A bus carrying mostly elderly passengers and a truck collided head-on and caught fire near Bordeaux early on Oct. 23, officials said, killing 42 and injuring 5. (Reuters)

Emergency workers raced to the scene of a horrific head-on collision Friday between a bus packed with retirees and a truck near Bordeaux in southern France, which killed dozens, the worst traffic accident in France in more than three decades, news reports said.

At least 43 people died in the fiery crash, including a child who had been riding with the truck driver and whose body was found in the wreckage, French authorities said. The truck driver was also reported killed.

After the impact, both the truck and the bus, which was carrying the elderly retirees on a day trip through French wine country, burst into flames. Most of the victims died from severe burns, reports from the scene said.

Several people were also injured, some gravely burned, suggesting that the death toll could rise further, according to reports from France.

The crash occurred on a winding country road through a forested area — a road that French news reports said was known as dangerous. It was the worst crash in France since 1982, when 52 people, including 44 children, were killed in an accident in Beaune.

A 1982 photo of bus wreckage from the deadliest road accident in France. In all, 53 people, including 44 children were killed in that Beaune crash. (Eric Feferberg/AFP/Getty Images)

A grainy photo shown on the French television channel, BFMTV, showed smoke rising from the burned-out shell of the bus. Helicopters evacuated severely burned victims from the scene.

A spokesman for the Interior Ministry said that, as far as he could tell, all the passengers were French and from the region.

An official with the national gendarme service told the Associated Press that the high death toll in the morning crash, which occurred near the town of Puisseguin, came about because both vehicles caught fire after the collision.
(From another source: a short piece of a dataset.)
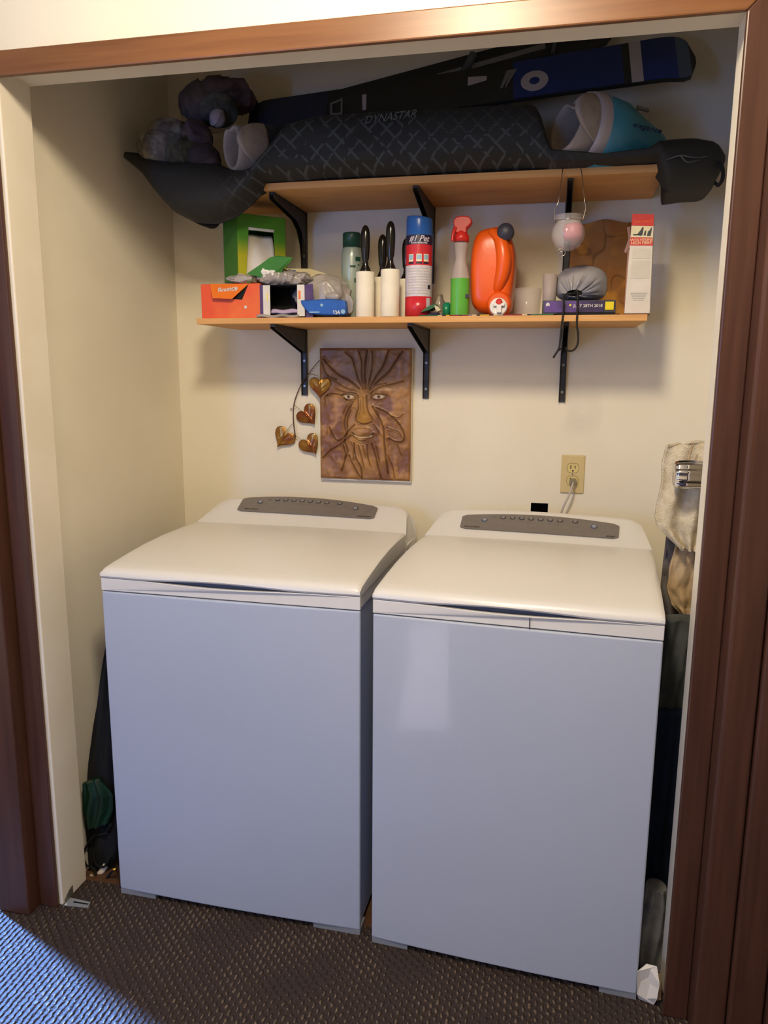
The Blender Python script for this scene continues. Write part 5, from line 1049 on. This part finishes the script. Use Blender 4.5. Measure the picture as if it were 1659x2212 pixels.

French President Francois Hollande, on a visit to Greece, said the government was “totally mobilized” to help after what he called a “terrible accident,” reports said.

Hollande’s office said in a statement that Prime Minister Manuel Valls and Interior Minister Bernard Cazeneuve headed to the crash site just east of Bordeaux.

Valls, speaking to reporters near the scene, said eight people survived the accident, including four who were injured and in serious condition, the Associated Press reported. French news media said the bus driver was among those who survived.

Calling it an “immense tragedy,” Hollande promised an investigation into what happened. He also expressed “the solidarity of the whole nation” with loved ones of the victims.

Emergency workers take away an injured person from the site of a bus-truck collision on October 23 in Puisseguin, near Libourne, in southwestern France. (Jean-Pierre Muller/AFP/Getty Images)

Scores of emergency workers in the region were mobilized to help, reports said.

Gilles Savary, a lawmaker from the region, said on BFMTV that a bus company from the town of Libourne was leading the group on a tourist trip, the AP reported. The group had just left on the trip, reports said.

French media reports said some people managed to escape the blaze that followed the crash, mostly by breaking windows.

The entire circumstances of the crash were not immediately clear, according to Pierre Dartout, the top government official for the Aquitaine region, who announced an investigation into the crash.

Xavier Sublett, the mayor of the town where the crash occurred, said on France’s i-Tele television that the driver of the bus managed to open the door, allowing eight people to escape, the Associated Press reported.

The weather in the region was reported by news agencies to be overcast Friday morning but not rainy.